7 thoughts on “Free Will vs. Determinism

  1. Well, now I have to sell some paintings, so I can visit New York again. This is my fav topic and to discuss it philosophically (is that a word) with someone who too have these thoughts would be awsome. Guess that could be a looooong dinner at that place we visited some years ago.

  2. I am not surprised you responded to this. At least a few readers may have thought about it. I know my father and his male friends talked philosophy when I was a kid.

    I remember the pita lunch very well. You said you could do a better job cooking whatever we were having.

    I asked you, if you believed in God. You said that was something you didn’t want to talk about.

    That’s the Albert Camus in me. I’m very interested in the meaning of our existence. Nobody talks much on Facebook about that subject, unless it’s to quote platitudes.

  3. Free will = optimism
    Ultimately not much point cultivating it but it gives you something to think about while you wait for the inevitable.

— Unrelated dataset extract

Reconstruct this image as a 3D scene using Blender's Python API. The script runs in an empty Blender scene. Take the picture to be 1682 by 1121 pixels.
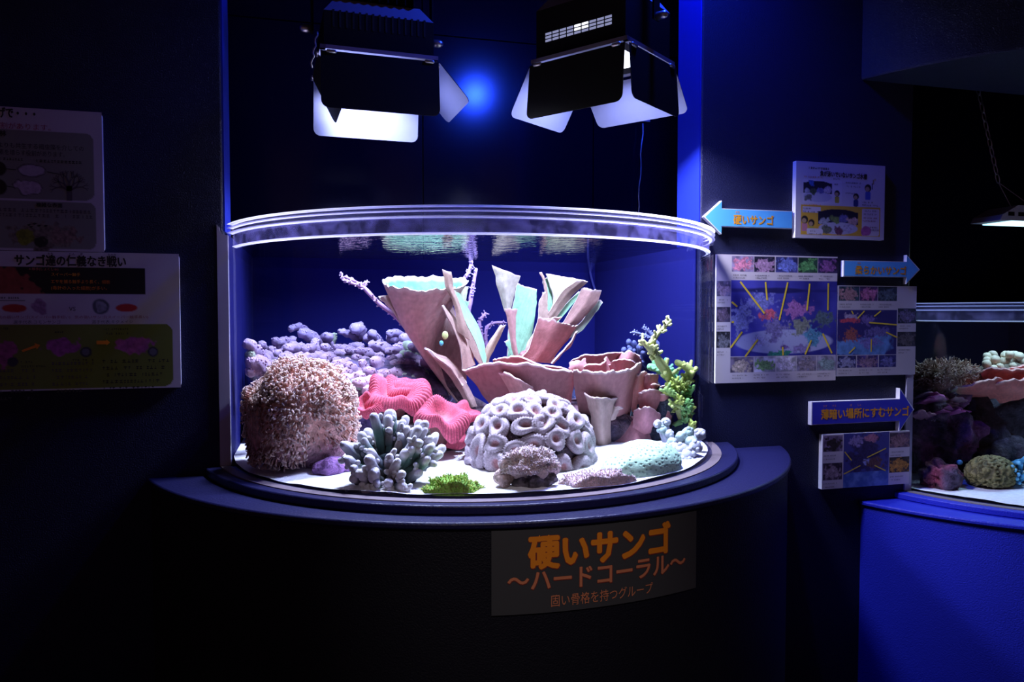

  4. Like most philosophical questions, the question may be meaningless, in the sense that meaning is equated with truth, which is not to say the question is unanswerable, for it may one day be answerable depending on future discoveries about essentials like time, space, energy and matter.

    Why, for example, might one prefer pizza over frog’s legs or vice-versa? Is one’s choice determined from the moment of the big bang, if there actually was such a moment, for a moment presupposes a smooth progression of time and the big bang may actually have been the beginning of time and space itself?

    Before I actually decide to type these words, I make “decisions”, perhaps throwing out one idea in favor of another, but in a very important sense each decision has already been made for me by processes beyond my control in regions of my brain that I, the so-called decision maker, are not privy to.

    We cannot really talk to our brains because they do all the talking, like relatives you prefer not to visit. Sometimes we get a glimpse as to how our thoughts arise, how associations are formed, but the brain, like the universe, is simply too complex and perhaps too unpredictable to understand, even if we discover the basic laws someday.